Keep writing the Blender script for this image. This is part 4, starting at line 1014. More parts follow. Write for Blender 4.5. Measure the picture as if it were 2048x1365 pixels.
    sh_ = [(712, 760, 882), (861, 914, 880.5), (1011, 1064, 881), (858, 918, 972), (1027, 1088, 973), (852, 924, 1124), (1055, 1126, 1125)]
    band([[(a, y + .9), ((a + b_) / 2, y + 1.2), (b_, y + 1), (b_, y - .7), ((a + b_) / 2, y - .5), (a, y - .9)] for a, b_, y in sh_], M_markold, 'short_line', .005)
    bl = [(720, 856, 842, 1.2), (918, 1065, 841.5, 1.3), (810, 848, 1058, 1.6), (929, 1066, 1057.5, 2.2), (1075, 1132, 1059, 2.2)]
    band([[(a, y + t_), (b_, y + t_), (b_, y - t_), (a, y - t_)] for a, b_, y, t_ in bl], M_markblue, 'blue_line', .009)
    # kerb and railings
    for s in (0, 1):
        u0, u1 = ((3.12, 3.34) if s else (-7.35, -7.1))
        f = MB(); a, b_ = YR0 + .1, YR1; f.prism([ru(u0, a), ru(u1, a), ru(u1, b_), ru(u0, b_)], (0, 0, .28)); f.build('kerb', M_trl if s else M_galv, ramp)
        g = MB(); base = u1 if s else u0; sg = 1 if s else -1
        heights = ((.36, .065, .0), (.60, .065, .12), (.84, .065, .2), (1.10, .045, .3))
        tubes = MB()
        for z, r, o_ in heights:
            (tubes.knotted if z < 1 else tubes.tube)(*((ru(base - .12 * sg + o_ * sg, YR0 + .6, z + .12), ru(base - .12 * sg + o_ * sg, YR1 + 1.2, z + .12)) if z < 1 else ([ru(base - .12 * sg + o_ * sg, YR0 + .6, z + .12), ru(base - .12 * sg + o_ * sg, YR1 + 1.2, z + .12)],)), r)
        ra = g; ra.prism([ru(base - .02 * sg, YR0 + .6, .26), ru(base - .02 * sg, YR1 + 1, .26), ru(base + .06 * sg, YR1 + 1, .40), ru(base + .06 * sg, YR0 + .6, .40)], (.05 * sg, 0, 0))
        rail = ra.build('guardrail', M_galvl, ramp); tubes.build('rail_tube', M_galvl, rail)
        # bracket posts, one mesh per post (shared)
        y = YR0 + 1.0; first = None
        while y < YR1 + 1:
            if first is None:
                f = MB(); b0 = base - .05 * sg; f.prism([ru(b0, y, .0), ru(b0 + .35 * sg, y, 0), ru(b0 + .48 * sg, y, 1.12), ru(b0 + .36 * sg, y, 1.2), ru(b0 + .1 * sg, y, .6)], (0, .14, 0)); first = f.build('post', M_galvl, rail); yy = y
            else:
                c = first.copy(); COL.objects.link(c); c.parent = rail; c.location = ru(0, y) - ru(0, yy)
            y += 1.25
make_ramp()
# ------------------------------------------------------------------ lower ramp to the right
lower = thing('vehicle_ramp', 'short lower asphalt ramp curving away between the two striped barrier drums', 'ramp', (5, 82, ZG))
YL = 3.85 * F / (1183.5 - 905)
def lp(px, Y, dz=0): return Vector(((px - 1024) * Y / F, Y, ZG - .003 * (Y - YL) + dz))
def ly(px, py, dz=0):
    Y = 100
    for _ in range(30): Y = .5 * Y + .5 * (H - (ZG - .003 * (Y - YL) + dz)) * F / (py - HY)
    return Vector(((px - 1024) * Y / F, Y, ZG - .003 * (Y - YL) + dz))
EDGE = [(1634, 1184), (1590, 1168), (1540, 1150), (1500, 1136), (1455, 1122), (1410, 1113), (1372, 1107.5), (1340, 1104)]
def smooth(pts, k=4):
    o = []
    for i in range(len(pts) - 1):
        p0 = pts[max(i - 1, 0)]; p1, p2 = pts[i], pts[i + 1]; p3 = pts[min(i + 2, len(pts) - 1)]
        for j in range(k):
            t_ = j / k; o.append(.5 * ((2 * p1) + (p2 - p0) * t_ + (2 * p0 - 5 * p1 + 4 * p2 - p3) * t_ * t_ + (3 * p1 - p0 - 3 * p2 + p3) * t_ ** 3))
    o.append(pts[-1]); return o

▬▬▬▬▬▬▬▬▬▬

■ DIRECTIVE ■
Extract the listing in its entirety, matching it exactly.

■ RESULT ■
Keep writing the Blender script for this image. This is part 4, starting at line 1014. More parts follow. Write for Blender 4.5. Measure the picture as if it were 2048x1365 pixels.
    sh_ = [(712, 760, 882), (861, 914, 880.5), (1011, 1064, 881), (858, 918, 972), (1027, 1088, 973), (852, 924, 1124), (1055, 1126, 1125)]
    band([[(a, y + .9), ((a + b_) / 2, y + 1.2), (b_, y + 1), (b_, y - .7), ((a + b_) / 2, y - .5), (a, y - .9)] for a, b_, y in sh_], M_markold, 'short_line', .005)
    bl = [(720, 856, 842, 1.2), (918, 1065, 841.5, 1.3), (810, 848, 1058, 1.6), (929, 1066, 1057.5, 2.2), (1075, 1132, 1059, 2.2)]
    band([[(a, y + t_), (b_, y + t_), (b_, y - t_), (a, y - t_)] for a, b_, y, t_ in bl], M_markblue, 'blue_line', .009)
    # kerb and railings
    for s in (0, 1):
        u0, u1 = ((3.12, 3.34) if s else (-7.35, -7.1))
        f = MB(); a, b_ = YR0 + .1, YR1; f.prism([ru(u0, a), ru(u1, a), ru(u1, b_), ru(u0, b_)], (0, 0, .28)); f.build('kerb', M_trl if s else M_galv, ramp)
        g = MB(); base = u1 if s else u0; sg = 1 if s else -1
        heights = ((.36, .065, .0), (.60, .065, .12), (.84, .065, .2), (1.10, .045, .3))
        tubes = MB()
        for z, r, o_ in heights:
            (tubes.knotted if z < 1 else tubes.tube)(*((ru(base - .12 * sg + o_ * sg, YR0 + .6, z + .12), ru(base - .12 * sg + o_ * sg, YR1 + 1.2, z + .12)) if z < 1 else ([ru(base - .12 * sg + o_ * sg, YR0 + .6, z + .12), ru(base - .12 * sg + o_ * sg, YR1 + 1.2, z + .12)],)), r)
        ra = g; ra.prism([ru(base - .02 * sg, YR0 + .6, .26), ru(base - .02 * sg, YR1 + 1, .26), ru(base + .06 * sg, YR1 + 1, .40), ru(base + .06 * sg, YR0 + .6, .40)], (.05 * sg, 0, 0))
        rail = ra.build('guardrail', M_galvl, ramp); tubes.build('rail_tube', M_galvl, rail)
        # bracket posts, one mesh per post (shared)
        y = YR0 + 1.0; first = None
        while y < YR1 + 1:
            if first is None:
                f = MB(); b0 = base - .05 * sg; f.prism([ru(b0, y, .0), ru(b0 + .35 * sg, y, 0), ru(b0 + .48 * sg, y, 1.12), ru(b0 + .36 * sg, y, 1.2), ru(b0 + .1 * sg, y, .6)], (0, .14, 0)); first = f.build('post', M_galvl, rail); yy = y
            else:
                c = first.copy(); COL.objects.link(c); c.parent = rail; c.location = ru(0, y) - ru(0, yy)
            y += 1.25
make_ramp()
# ------------------------------------------------------------------ lower ramp to the right
lower = thing('vehicle_ramp', 'short lower asphalt ramp curving away between the two striped barrier drums', 'ramp', (5, 82, ZG))
YL = 3.85 * F / (1183.5 - 905)
def lp(px, Y, dz=0): return Vector(((px - 1024) * Y / F, Y, ZG - .003 * (Y - YL) + dz))
def ly(px, py, dz=0):
    Y = 100
    for _ in range(30): Y = .5 * Y + .5 * (H - (ZG - .003 * (Y - YL) + dz)) * F / (py - HY)
    return Vector(((px - 1024) * Y / F, Y, ZG - .003 * (Y - YL) + dz))
EDGE = [(1634, 1184), (1590, 1168), (1540, 1150), (1500, 1136), (1455, 1122), (1410, 1113), (1372, 1107.5), (1340, 1104)]
def smooth(pts, k=4):
    o = []
    for i in range(len(pts) - 1):
        p0 = pts[max(i - 1, 0)]; p1, p2 = pts[i], pts[i + 1]; p3 = pts[min(i + 2, len(pts) - 1)]
        for j in range(k):
            t_ = j / k; o.append(.5 * ((2 * p1) + (p2 - p0) * t_ + (2 * p0 - 5 * p1 + 4 * p2 - p3) * t_ * t_ + (3 * p1 - p0 - 3 * p2 + p3) * t_ ** 3))
    o.append(pts[-1]); return o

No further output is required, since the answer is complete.